■ Exercise
Restate the complete material exactly.

═════ Raw data

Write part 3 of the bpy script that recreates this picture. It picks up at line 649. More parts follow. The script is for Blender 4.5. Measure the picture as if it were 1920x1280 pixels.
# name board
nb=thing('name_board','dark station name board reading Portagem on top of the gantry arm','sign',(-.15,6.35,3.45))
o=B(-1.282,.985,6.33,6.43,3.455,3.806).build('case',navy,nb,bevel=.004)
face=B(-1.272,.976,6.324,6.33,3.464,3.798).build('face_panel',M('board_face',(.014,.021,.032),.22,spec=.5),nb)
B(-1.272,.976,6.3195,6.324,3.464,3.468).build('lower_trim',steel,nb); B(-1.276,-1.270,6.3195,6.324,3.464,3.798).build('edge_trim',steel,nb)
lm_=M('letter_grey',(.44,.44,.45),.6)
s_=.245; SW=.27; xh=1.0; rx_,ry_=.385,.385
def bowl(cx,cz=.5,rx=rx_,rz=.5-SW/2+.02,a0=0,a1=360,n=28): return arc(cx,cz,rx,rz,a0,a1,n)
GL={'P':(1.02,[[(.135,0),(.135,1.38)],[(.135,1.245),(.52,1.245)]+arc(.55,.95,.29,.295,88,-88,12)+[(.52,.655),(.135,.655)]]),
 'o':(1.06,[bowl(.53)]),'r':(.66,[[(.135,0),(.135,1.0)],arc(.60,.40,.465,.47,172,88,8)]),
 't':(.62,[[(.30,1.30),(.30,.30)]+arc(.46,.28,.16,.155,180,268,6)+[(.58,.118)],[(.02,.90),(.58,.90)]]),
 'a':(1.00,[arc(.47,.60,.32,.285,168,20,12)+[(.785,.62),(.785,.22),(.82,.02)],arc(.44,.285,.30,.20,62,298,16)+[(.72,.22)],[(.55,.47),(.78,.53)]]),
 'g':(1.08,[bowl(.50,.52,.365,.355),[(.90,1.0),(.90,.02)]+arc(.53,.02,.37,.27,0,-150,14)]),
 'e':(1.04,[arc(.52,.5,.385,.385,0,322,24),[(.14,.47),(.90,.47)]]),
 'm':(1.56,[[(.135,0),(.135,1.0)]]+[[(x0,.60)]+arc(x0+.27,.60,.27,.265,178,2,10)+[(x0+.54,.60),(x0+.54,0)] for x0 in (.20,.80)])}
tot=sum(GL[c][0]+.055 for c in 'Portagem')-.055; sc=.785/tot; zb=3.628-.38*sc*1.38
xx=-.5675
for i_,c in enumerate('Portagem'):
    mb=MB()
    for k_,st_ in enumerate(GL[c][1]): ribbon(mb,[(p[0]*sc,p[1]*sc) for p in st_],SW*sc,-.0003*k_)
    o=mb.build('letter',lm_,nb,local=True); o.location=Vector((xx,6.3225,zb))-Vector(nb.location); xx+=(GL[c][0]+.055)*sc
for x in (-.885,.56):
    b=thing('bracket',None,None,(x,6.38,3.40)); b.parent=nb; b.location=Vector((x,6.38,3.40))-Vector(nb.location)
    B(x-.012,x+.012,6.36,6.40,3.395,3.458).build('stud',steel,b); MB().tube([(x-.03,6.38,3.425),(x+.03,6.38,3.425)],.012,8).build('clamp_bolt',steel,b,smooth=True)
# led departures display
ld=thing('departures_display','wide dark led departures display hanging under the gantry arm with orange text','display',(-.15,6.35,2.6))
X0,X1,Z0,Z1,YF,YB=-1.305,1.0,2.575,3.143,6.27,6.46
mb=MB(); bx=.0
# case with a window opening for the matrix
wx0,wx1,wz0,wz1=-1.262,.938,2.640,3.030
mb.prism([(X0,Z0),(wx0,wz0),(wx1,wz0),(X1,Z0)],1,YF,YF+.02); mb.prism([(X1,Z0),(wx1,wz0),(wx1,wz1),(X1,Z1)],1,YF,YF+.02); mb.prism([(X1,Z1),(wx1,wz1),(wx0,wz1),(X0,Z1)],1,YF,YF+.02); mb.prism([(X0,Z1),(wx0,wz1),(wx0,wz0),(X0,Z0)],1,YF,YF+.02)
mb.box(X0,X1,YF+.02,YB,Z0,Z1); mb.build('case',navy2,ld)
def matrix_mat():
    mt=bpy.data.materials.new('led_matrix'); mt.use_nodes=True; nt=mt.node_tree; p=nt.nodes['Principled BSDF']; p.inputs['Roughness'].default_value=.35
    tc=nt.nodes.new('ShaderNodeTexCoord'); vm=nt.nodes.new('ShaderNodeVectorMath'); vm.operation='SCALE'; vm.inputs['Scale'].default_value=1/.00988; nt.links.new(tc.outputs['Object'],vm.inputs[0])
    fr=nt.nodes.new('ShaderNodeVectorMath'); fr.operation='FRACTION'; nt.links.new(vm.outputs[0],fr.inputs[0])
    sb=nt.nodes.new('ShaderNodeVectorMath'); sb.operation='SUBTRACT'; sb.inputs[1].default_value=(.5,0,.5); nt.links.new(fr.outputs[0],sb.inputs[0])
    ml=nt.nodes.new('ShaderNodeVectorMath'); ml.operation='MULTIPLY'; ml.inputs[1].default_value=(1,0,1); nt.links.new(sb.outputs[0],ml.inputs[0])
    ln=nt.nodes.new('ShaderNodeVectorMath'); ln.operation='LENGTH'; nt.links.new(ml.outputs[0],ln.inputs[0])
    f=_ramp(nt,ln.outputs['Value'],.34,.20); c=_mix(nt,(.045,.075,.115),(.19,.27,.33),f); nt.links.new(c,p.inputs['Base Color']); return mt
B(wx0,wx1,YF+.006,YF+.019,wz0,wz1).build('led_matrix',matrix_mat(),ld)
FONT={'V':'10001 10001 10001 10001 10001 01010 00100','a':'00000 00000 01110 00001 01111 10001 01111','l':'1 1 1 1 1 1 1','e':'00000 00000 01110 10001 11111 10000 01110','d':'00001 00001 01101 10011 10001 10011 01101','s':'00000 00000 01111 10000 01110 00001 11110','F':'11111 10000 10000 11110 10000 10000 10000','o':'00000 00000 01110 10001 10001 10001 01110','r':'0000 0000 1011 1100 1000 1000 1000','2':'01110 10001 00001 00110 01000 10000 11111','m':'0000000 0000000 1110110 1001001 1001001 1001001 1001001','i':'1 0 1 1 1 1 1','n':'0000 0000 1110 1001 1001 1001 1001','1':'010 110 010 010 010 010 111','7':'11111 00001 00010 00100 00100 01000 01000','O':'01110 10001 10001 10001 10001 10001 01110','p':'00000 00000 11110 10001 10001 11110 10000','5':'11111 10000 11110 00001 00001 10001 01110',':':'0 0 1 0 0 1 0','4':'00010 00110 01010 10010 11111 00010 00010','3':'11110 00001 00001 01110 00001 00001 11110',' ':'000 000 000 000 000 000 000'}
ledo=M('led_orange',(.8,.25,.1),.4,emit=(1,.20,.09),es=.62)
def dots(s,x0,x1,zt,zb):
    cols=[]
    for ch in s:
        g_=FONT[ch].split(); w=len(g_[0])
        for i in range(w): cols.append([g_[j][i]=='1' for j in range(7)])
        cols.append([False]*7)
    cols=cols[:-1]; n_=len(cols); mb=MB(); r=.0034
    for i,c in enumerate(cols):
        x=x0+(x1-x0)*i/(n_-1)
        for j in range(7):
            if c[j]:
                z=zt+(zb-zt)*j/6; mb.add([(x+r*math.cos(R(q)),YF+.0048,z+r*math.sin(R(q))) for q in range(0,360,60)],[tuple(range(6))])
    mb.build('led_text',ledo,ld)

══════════

■ Complete output
Write part 3 of the bpy script that recreates this picture. It picks up at line 649. More parts follow. The script is for Blender 4.5. Measure the picture as if it were 1920x1280 pixels.
# name board
nb=thing('name_board','dark station name board reading Portagem on top of the gantry arm','sign',(-.15,6.35,3.45))
o=B(-1.282,.985,6.33,6.43,3.455,3.806).build('case',navy,nb,bevel=.004)
face=B(-1.272,.976,6.324,6.33,3.464,3.798).build('face_panel',M('board_face',(.014,.021,.032),.22,spec=.5),nb)
B(-1.272,.976,6.3195,6.324,3.464,3.468).build('lower_trim',steel,nb); B(-1.276,-1.270,6.3195,6.324,3.464,3.798).build('edge_trim',steel,nb)
lm_=M('letter_grey',(.44,.44,.45),.6)
s_=.245; SW=.27; xh=1.0; rx_,ry_=.385,.385
def bowl(cx,cz=.5,rx=rx_,rz=.5-SW/2+.02,a0=0,a1=360,n=28): return arc(cx,cz,rx,rz,a0,a1,n)
GL={'P':(1.02,[[(.135,0),(.135,1.38)],[(.135,1.245),(.52,1.245)]+arc(.55,.95,.29,.295,88,-88,12)+[(.52,.655),(.135,.655)]]),
 'o':(1.06,[bowl(.53)]),'r':(.66,[[(.135,0),(.135,1.0)],arc(.60,.40,.465,.47,172,88,8)]),
 't':(.62,[[(.30,1.30),(.30,.30)]+arc(.46,.28,.16,.155,180,268,6)+[(.58,.118)],[(.02,.90),(.58,.90)]]),
 'a':(1.00,[arc(.47,.60,.32,.285,168,20,12)+[(.785,.62),(.785,.22),(.82,.02)],arc(.44,.285,.30,.20,62,298,16)+[(.72,.22)],[(.55,.47),(.78,.53)]]),
 'g':(1.08,[bowl(.50,.52,.365,.355),[(.90,1.0),(.90,.02)]+arc(.53,.02,.37,.27,0,-150,14)]),
 'e':(1.04,[arc(.52,.5,.385,.385,0,322,24),[(.14,.47),(.90,.47)]]),
 'm':(1.56,[[(.135,0),(.135,1.0)]]+[[(x0,.60)]+arc(x0+.27,.60,.27,.265,178,2,10)+[(x0+.54,.60),(x0+.54,0)] for x0 in (.20,.80)])}
tot=sum(GL[c][0]+.055 for c in 'Portagem')-.055; sc=.785/tot; zb=3.628-.38*sc*1.38
xx=-.5675
for i_,c in enumerate('Portagem'):
    mb=MB()
    for k_,st_ in enumerate(GL[c][1]): ribbon(mb,[(p[0]*sc,p[1]*sc) for p in st_],SW*sc,-.0003*k_)
    o=mb.build('letter',lm_,nb,local=True); o.location=Vector((xx,6.3225,zb))-Vector(nb.location); xx+=(GL[c][0]+.055)*sc
for x in (-.885,.56):
    b=thing('bracket',None,None,(x,6.38,3.40)); b.parent=nb; b.location=Vector((x,6.38,3.40))-Vector(nb.location)
    B(x-.012,x+.012,6.36,6.40,3.395,3.458).build('stud',steel,b); MB().tube([(x-.03,6.38,3.425),(x+.03,6.38,3.425)],.012,8).build('clamp_bolt',steel,b,smooth=True)
# led departures display
ld=thing('departures_display','wide dark led departures display hanging under the gantry arm with orange text','display',(-.15,6.35,2.6))
X0,X1,Z0,Z1,YF,YB=-1.305,1.0,2.575,3.143,6.27,6.46
mb=MB(); bx=.0
# case with a window opening for the matrix
wx0,wx1,wz0,wz1=-1.262,.938,2.640,3.030
mb.prism([(X0,Z0),(wx0,wz0),(wx1,wz0),(X1,Z0)],1,YF,YF+.02); mb.prism([(X1,Z0),(wx1,wz0),(wx1,wz1),(X1,Z1)],1,YF,YF+.02); mb.prism([(X1,Z1),(wx1,wz1),(wx0,wz1),(X0,Z1)],1,YF,YF+.02); mb.prism([(X0,Z1),(wx0,wz1),(wx0,wz0),(X0,Z0)],1,YF,YF+.02)
mb.box(X0,X1,YF+.02,YB,Z0,Z1); mb.build('case',navy2,ld)
def matrix_mat():
    mt=bpy.data.materials.new('led_matrix'); mt.use_nodes=True; nt=mt.node_tree; p=nt.nodes['Principled BSDF']; p.inputs['Roughness'].default_value=.35
    tc=nt.nodes.new('ShaderNodeTexCoord'); vm=nt.nodes.new('ShaderNodeVectorMath'); vm.operation='SCALE'; vm.inputs['Scale'].default_value=1/.00988; nt.links.new(tc.outputs['Object'],vm.inputs[0])
    fr=nt.nodes.new('ShaderNodeVectorMath'); fr.operation='FRACTION'; nt.links.new(vm.outputs[0],fr.inputs[0])
    sb=nt.nodes.new('ShaderNodeVectorMath'); sb.operation='SUBTRACT'; sb.inputs[1].default_value=(.5,0,.5); nt.links.new(fr.outputs[0],sb.inputs[0])
    ml=nt.nodes.new('ShaderNodeVectorMath'); ml.operation='MULTIPLY'; ml.inputs[1].default_value=(1,0,1); nt.links.new(sb.outputs[0],ml.inputs[0])
    ln=nt.nodes.new('ShaderNodeVectorMath'); ln.operation='LENGTH'; nt.links.new(ml.outputs[0],ln.inputs[0])
    f=_ramp(nt,ln.outputs['Value'],.34,.20); c=_mix(nt,(.045,.075,.115),(.19,.27,.33),f); nt.links.new(c,p.inputs['Base Color']); return mt
B(wx0,wx1,YF+.006,YF+.019,wz0,wz1).build('led_matrix',matrix_mat(),ld)
FONT={'V':'10001 10001 10001 10001 10001 01010 00100','a':'00000 00000 01110 00001 01111 10001 01111','l':'1 1 1 1 1 1 1','e':'00000 00000 01110 10001 11111 10000 01110','d':'00001 00001 01101 10011 10001 10011 01101','s':'00000 00000 01111 10000 01110 00001 11110','F':'11111 10000 10000 11110 10000 10000 10000','o':'00000 00000 01110 10001 10001 10001 01110','r':'0000 0000 1011 1100 1000 1000 1000','2':'01110 10001 00001 00110 01000 10000 11111','m':'0000000 0000000 1110110 1001001 1001001 1001001 1001001','i':'1 0 1 1 1 1 1','n':'0000 0000 1110 1001 1001 1001 1001','1':'010 110 010 010 010 010 111','7':'11111 00001 00010 00100 00100 01000 01000','O':'01110 10001 10001 10001 10001 10001 01110','p':'00000 00000 11110 10001 10001 11110 10000','5':'11111 10000 11110 00001 00001 10001 01110',':':'0 0 1 0 0 1 0','4':'00010 00110 01010 10010 11111 00010 00010','3':'11110 00001 00001 01110 00001 00001 11110',' ':'000 000 000 000 000 000 000'}
ledo=M('led_orange',(.8,.25,.1),.4,emit=(1,.20,.09),es=.62)
def dots(s,x0,x1,zt,zb):
    cols=[]
    for ch in s:
        g_=FONT[ch].split(); w=len(g_[0])
        for i in range(w): cols.append([g_[j][i]=='1' for j in range(7)])
        cols.append([False]*7)
    cols=cols[:-1]; n_=len(cols); mb=MB(); r=.0034
    for i,c in enumerate(cols):
        x=x0+(x1-x0)*i/(n_-1)
        for j in range(7):
            if c[j]:
                z=zt+(zb-zt)*j/6; mb.add([(x+r*math.cos(R(q)),YF+.0048,z+r*math.sin(R(q))) for q in range(0,360,60)],[tuple(range(6))])
    mb.build('led_text',ledo,ld)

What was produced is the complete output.